«Un religioso non può essere dedicato ad opere di giustizia sociale e ad alleviare il disagio dei poveri, senza che la propria vita tenda ad una effettiva povertà; così non si può coltivare una povertà individuale e comunitaria che non si esprima anche in una vicinanza ai bisognosi». Suor Nicla Spezzati, delle Suore Adoratrici del Preziosissimo Sangue di Cristo, sottosegretario della Congregazione vaticana per la Vita consacrata, delinea chiaramente quale dev’essere l’atteggiamento di religiosi e religiose rispetto ai beni economici di cui hanno disponibilità.
Alla sua conclusione, il secondo Simposio internazionale sull’economia promosso alla Pontificia Università Antonianum dal dicastero vaticano della Vita consacrata, cui hanno partecipato circa mille econome ed economi di ordini religiosi, ha risposto così all’appello di papa Francesco nel suo messaggio inviato in occasione dei lavori, in cui ha denunciato che «l’ipocrisia dei consacrati che vivono da ricchi ferisce le coscienze dei fedeli e danneggia la Chiesa», richiamando alla necessità esclusiva di finalizzare le risorse all’aiuto dei più bisognosi.
Nel suo cammino, «la persona consacrata si sente chiamata ad anteporre l’essere all’avere, lo stare davanti a Dio rispetto al fare per Dio.

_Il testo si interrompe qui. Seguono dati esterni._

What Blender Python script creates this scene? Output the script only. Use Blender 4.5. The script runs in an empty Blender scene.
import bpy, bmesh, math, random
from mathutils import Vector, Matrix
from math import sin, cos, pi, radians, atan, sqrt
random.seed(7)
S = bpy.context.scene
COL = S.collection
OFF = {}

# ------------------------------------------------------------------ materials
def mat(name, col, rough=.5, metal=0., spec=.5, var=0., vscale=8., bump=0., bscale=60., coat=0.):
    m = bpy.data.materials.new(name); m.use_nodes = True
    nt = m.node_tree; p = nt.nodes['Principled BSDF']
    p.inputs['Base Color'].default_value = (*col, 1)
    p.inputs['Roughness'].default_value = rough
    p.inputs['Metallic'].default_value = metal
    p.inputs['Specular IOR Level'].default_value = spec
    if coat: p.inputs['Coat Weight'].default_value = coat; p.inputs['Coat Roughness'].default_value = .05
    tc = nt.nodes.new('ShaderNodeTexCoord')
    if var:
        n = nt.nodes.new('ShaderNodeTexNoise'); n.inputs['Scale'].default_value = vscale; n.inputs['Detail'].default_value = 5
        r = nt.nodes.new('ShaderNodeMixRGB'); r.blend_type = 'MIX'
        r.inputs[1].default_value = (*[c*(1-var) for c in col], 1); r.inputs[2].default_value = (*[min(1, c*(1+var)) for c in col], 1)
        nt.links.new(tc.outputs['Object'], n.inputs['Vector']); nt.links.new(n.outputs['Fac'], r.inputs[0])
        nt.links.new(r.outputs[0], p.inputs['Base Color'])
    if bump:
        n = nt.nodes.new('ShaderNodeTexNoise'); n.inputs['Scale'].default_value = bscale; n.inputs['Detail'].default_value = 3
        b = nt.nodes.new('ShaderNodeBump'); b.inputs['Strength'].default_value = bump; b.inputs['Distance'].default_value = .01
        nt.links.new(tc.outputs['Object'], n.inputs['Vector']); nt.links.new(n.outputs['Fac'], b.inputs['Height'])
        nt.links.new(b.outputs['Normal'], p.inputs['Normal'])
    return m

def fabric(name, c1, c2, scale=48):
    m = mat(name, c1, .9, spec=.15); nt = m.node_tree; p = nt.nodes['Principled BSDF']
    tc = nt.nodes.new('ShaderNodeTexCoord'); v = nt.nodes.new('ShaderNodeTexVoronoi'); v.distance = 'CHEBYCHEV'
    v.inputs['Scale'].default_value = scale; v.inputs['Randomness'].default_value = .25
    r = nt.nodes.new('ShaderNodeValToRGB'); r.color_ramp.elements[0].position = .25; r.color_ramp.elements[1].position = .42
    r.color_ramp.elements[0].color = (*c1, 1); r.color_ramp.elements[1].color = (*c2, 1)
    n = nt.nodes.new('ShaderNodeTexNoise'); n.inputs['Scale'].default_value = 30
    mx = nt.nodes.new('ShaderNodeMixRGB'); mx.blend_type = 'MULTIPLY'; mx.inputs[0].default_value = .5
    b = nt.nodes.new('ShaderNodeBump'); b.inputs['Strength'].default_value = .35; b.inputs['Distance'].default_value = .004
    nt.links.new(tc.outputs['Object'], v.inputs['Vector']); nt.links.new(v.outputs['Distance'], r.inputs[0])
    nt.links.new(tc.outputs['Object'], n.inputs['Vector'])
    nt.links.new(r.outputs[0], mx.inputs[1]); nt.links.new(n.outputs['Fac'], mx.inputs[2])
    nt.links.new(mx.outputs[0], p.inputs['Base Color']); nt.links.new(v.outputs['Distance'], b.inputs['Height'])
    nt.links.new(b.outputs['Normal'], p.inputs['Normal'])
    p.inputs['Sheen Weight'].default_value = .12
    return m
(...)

I voti rendono capaci di assumere il modo di esistenza di Cristo stesso», ha spiegato suor Spezzati nel corso della sua relazione. «Pensare l’economia significa essere inseriti nel processo di umanizzazione, che ci rende, per dirla con i latini, `humanissimi´, ossia persone nel senso più pieno del termine consapevoli di se stesse e della propria relazione-missione nel mondo». «Amministrare la nostra condizione umana con saggezza, nell’obbedienza delle sue leggi intrinseche e della vocazione ricevuta è la prima economia a fondamento della vita consacrata», ha detto, sottolineando come costante magisteriale l’attenzione alla scelta di vicinanza e inserimento tra i poveri e di impegno per la giustizia.
È stato comunque l’arcivescovo José Rodriguez Carballo, francescano, segretario del dicastero, a indicare i criteri che devono essere alla base delle future scelte operative per gli Istituti religiosi: fedeltà al carisma, cioè uso delle opere e delle risorse dell’Istituto al servizio del carisma; tutela dei beni ecclesiastici, quindi salvaguardia del patrimonio stabile e del complesso dei beni necessari per garantire l’autosufficienza economica e la sopravvivenza dell’Istituto; sostenibilità delle opere, intesa come necessità di esame preventivo e verifica in merito alla capacità delle opere di mantenere, nel contempo, fedeltà al carisma ed equilibrio economico; capacità di render conto, quindi indicare gli obiettivi e specificare le modalità operative per raggiungerli, oltre al rispetto della disciplina canonica e civile, con attitudine a rendere conto dei risultati di gestione; infine povertà, cioè uso dei beni secondo le finalità a cui sono destinati e distacco da una concezione proprietaria dei beni.